**Provided data:**

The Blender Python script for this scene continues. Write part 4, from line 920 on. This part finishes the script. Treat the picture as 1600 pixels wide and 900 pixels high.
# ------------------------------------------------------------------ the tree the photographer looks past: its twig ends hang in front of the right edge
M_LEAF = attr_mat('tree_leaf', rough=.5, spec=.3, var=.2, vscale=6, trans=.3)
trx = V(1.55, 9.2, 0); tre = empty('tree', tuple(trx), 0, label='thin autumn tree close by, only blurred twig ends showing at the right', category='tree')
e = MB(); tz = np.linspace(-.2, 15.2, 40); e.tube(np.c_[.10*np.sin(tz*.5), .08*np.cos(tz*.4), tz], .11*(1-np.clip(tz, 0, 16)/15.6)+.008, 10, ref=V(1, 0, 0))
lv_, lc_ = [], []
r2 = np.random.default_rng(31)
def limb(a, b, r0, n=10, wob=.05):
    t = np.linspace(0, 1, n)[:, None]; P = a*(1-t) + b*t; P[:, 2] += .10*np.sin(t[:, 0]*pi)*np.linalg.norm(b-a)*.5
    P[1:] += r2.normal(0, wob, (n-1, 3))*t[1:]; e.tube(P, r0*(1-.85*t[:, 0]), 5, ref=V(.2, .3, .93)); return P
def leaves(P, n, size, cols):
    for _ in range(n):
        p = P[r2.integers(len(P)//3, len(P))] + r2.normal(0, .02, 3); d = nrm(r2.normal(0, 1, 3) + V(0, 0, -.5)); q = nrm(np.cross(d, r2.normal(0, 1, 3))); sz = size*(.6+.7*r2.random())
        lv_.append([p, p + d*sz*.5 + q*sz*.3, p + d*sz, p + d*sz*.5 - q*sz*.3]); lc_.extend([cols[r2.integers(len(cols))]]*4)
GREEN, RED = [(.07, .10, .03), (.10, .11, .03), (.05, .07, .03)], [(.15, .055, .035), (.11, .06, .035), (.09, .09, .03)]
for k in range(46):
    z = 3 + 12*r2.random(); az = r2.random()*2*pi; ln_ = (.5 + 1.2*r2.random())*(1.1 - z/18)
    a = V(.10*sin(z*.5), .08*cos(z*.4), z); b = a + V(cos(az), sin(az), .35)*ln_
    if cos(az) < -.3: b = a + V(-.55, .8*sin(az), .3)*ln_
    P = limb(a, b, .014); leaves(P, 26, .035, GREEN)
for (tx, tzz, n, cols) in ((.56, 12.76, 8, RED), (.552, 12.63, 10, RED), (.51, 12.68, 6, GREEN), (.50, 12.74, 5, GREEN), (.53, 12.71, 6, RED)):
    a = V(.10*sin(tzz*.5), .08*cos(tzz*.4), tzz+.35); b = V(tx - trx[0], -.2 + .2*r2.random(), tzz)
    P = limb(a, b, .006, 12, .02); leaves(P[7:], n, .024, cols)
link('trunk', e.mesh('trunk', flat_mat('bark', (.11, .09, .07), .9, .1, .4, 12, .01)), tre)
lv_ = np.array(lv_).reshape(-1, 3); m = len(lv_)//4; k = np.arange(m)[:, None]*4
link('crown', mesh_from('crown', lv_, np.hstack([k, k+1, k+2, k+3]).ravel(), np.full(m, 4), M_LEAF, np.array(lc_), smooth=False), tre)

**Problem to solve:** Return the listing above in its exact form.

**Expected output:**
The Blender Python script for this scene continues. Write part 4, from line 920 on. This part finishes the script. Treat the picture as 1600 pixels wide and 900 pixels high.
# ------------------------------------------------------------------ the tree the photographer looks past: its twig ends hang in front of the right edge
M_LEAF = attr_mat('tree_leaf', rough=.5, spec=.3, var=.2, vscale=6, trans=.3)
trx = V(1.55, 9.2, 0); tre = empty('tree', tuple(trx), 0, label='thin autumn tree close by, only blurred twig ends showing at the right', category='tree')
e = MB(); tz = np.linspace(-.2, 15.2, 40); e.tube(np.c_[.10*np.sin(tz*.5), .08*np.cos(tz*.4), tz], .11*(1-np.clip(tz, 0, 16)/15.6)+.008, 10, ref=V(1, 0, 0))
lv_, lc_ = [], []
r2 = np.random.default_rng(31)
def limb(a, b, r0, n=10, wob=.05):
    t = np.linspace(0, 1, n)[:, None]; P = a*(1-t) + b*t; P[:, 2] += .10*np.sin(t[:, 0]*pi)*np.linalg.norm(b-a)*.5
    P[1:] += r2.normal(0, wob, (n-1, 3))*t[1:]; e.tube(P, r0*(1-.85*t[:, 0]), 5, ref=V(.2, .3, .93)); return P
def leaves(P, n, size, cols):
    for _ in range(n):
        p = P[r2.integers(len(P)//3, len(P))] + r2.normal(0, .02, 3); d = nrm(r2.normal(0, 1, 3) + V(0, 0, -.5)); q = nrm(np.cross(d, r2.normal(0, 1, 3))); sz = size*(.6+.7*r2.random())
        lv_.append([p, p + d*sz*.5 + q*sz*.3, p + d*sz, p + d*sz*.5 - q*sz*.3]); lc_.extend([cols[r2.integers(len(cols))]]*4)
GREEN, RED = [(.07, .10, .03), (.10, .11, .03), (.05, .07, .03)], [(.15, .055, .035), (.11, .06, .035), (.09, .09, .03)]
for k in range(46):
    z = 3 + 12*r2.random(); az = r2.random()*2*pi; ln_ = (.5 + 1.2*r2.random())*(1.1 - z/18)
    a = V(.10*sin(z*.5), .08*cos(z*.4), z); b = a + V(cos(az), sin(az), .35)*ln_
    if cos(az) < -.3: b = a + V(-.55, .8*sin(az), .3)*ln_
    P = limb(a, b, .014); leaves(P, 26, .035, GREEN)
for (tx, tzz, n, cols) in ((.56, 12.76, 8, RED), (.552, 12.63, 10, RED), (.51, 12.68, 6, GREEN), (.50, 12.74, 5, GREEN), (.53, 12.71, 6, RED)):
    a = V(.10*sin(tzz*.5), .08*cos(tzz*.4), tzz+.35); b = V(tx - trx[0], -.2 + .2*r2.random(), tzz)
    P = limb(a, b, .006, 12, .02); leaves(P[7:], n, .024, cols)
link('trunk', e.mesh('trunk', flat_mat('bark', (.11, .09, .07), .9, .1, .4, 12, .01)), tre)
lv_ = np.array(lv_).reshape(-1, 3); m = len(lv_)//4; k = np.arange(m)[:, None]*4
link('crown', mesh_from('crown', lv_, np.hstack([k, k+1, k+2, k+3]).ravel(), np.full(m, 4), M_LEAF, np.array(lc_), smooth=False), tre)